Nun lernen wir einen aufgeweckten Jungen kennen, der zugleich ein Tüftler ist. Als seine Eltern einen Heimtransporter anschaffen, macht er sich heimlich daran, das Gerät näher zu untersuchen. Dabei entdeckt er einen Fehler und will das System auf eigene Faust optimieren. Was er jedoch nicht bedenkt, sind die Konsequenzen, die sein Eingriff mit sich bringt. Er bringt sich selbst und andere in große Schwierigkeiten und stiftet ein heilloses Chaos. Vor der Weltöffentlichkeit wird ihm schließlich der Prozess gemacht.

 

Geschichte 8 – Haushaltshilfe

Das Transportersystem wird erneut weiterentwickelt. Nun benötigt man nur noch eine Sende- und Empfangsschüssel und der Transport geht kabellos vonstatten. Es ist sogar möglich innerhalb eines Hauses von Raum zu Raum zu „springen“. Eine Treppe wird nicht mehr benötigt. Ein ganzes Dorf soll mit dieser Weiterentwicklung hochgerüstet werden. Doch eine Tochter redet ihrem betagten Vater ins Gewissen, sich nicht als Versuchskaninchen für dieses neuartige System zur Verfügung zu stellen.

 

Geschichte 9 – Ausgeschnitten

Die menschliche Gesellschaft wird von der Technologie immer stärker durchdrungen. Die Menschen werden immer abhängiger von der neuen Technik. Auch der Tourismus wird nun mit Hilfe von Transportern organisiert. Und es kommt erstmals zu einer (vermeintlichen) Katastrophe. Bei einem Schulausflug verliert eine Mutter ihre Tochter bei der Teleportation. Sie taucht nicht am Zielort auf und niemand von den Mitschülern hat gesehen, ob sie in den Transporter eingestiegen ist. Wo ist sie hin? Und wie lässt sich nachweisen, dass ihr etwas zugestoßen ist?

 

Geschichte 10 – Ein freier Weg

Es gibt keinen Weg an der Technik vorbei. Die Menschen können gar nicht mehr anders, als sie zu nutzen. Der Alltag wird vollständig von der Transport-Technologie bestimmt. In dieser Kurzgeschichte wird die Frage thematisiert, was man eigentlich während eines Transfers spürt. Wie fühlt es sich an, von A nach B teleportiert zu werden?
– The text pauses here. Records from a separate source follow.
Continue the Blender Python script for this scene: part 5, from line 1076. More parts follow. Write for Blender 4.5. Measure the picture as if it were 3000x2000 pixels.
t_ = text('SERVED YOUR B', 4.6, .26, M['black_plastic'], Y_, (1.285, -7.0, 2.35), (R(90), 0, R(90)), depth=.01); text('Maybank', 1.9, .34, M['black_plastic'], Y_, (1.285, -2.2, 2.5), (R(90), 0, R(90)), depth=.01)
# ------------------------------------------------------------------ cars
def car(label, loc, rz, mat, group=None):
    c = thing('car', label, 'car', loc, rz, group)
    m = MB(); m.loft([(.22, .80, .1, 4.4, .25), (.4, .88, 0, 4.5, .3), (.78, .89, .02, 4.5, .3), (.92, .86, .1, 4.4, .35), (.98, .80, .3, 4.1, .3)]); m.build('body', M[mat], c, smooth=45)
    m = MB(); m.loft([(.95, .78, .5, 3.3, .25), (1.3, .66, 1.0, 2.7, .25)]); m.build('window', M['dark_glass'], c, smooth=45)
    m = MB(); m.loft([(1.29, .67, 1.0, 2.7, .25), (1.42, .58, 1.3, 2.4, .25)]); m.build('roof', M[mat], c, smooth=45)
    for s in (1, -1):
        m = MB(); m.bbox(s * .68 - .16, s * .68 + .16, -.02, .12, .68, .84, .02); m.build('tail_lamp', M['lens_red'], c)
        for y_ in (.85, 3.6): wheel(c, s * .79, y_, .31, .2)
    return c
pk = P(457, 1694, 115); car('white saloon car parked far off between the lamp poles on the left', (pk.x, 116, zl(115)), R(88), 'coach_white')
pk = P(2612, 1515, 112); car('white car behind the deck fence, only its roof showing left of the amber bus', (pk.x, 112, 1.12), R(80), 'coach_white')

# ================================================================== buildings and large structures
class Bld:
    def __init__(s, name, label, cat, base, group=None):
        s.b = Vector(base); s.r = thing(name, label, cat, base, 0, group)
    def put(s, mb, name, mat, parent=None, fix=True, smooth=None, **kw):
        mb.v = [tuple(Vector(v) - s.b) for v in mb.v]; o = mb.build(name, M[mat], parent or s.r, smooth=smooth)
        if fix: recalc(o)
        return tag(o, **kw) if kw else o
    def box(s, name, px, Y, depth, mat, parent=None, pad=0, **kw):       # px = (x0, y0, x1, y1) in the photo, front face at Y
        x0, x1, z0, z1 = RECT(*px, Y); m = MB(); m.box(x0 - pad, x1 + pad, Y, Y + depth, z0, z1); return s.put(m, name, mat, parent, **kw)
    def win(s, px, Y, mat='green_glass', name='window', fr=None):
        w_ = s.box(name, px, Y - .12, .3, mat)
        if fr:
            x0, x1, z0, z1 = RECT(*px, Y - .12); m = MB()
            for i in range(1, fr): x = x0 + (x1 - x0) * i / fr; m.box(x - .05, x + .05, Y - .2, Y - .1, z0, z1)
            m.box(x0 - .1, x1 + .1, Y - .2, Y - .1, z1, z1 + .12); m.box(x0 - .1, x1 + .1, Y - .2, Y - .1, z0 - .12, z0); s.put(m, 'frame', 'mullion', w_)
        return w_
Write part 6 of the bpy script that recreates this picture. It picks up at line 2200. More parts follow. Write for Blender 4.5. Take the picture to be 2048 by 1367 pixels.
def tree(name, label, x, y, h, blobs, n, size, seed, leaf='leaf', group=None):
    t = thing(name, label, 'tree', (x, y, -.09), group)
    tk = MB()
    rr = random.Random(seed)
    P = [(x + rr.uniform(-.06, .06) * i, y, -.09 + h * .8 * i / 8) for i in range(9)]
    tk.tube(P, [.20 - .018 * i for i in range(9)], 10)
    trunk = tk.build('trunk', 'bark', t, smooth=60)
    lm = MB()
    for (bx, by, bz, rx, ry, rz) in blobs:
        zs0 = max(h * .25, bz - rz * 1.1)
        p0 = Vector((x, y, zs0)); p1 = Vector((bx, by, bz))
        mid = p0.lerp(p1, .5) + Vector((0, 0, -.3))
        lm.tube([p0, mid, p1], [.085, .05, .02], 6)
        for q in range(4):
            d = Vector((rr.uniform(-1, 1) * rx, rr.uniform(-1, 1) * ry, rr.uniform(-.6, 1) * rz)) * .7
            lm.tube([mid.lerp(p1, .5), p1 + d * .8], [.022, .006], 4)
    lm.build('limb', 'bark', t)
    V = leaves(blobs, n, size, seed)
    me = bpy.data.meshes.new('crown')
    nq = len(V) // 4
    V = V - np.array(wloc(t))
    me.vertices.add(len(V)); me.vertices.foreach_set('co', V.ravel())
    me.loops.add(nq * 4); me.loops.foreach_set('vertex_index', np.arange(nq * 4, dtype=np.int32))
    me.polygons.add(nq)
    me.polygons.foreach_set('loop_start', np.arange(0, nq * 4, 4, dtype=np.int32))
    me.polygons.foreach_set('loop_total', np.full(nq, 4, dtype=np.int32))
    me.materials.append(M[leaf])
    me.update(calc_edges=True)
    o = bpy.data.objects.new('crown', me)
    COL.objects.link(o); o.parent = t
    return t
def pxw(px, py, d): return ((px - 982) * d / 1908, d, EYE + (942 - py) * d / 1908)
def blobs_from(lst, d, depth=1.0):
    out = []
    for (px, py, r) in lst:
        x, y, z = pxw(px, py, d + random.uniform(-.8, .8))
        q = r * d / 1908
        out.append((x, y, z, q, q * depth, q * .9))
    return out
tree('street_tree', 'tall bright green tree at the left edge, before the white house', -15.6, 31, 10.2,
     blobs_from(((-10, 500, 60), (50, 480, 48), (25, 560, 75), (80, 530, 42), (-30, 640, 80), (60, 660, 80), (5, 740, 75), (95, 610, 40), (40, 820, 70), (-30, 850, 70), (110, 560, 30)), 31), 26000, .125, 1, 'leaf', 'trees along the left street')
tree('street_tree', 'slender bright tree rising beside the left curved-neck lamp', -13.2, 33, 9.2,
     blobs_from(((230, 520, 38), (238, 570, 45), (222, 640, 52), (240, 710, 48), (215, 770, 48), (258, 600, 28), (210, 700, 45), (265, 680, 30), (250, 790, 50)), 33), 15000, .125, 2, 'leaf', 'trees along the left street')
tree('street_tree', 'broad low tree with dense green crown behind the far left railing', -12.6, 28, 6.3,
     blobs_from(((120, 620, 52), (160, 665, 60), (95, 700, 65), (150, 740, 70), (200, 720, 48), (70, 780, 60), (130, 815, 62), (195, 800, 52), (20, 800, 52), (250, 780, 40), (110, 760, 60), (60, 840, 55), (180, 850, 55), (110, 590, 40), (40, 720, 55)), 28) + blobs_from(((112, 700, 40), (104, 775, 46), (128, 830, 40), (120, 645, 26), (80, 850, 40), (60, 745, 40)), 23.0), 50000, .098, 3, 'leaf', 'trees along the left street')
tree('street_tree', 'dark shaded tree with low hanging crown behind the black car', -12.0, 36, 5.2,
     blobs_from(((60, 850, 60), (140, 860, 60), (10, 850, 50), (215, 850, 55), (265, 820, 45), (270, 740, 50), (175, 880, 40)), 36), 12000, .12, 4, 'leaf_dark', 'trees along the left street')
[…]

Geschichte 11 – Ferner, hin

Nun wird der Blick visionär geweitet. Zwei Männer verfolgen, wie eine Rakete einen Transporter zum Mond bringt. Ein schöner abschließender Ausblick: Die Menschheit beginnt, den Weltraum mit der neuen Technologie zu erobern. Ein Transport von der Erde zum Mond wird dann mehrere Minuten dauern. Dabei kann man wieder über einiges nachdenken: Was passiert in dieser Zeit mit der menschlichen Existenz, wenn man sich in einem solchen „Transport-Zwischenstadium“ befindet, zwischen „nicht mehr hier und noch nicht da“?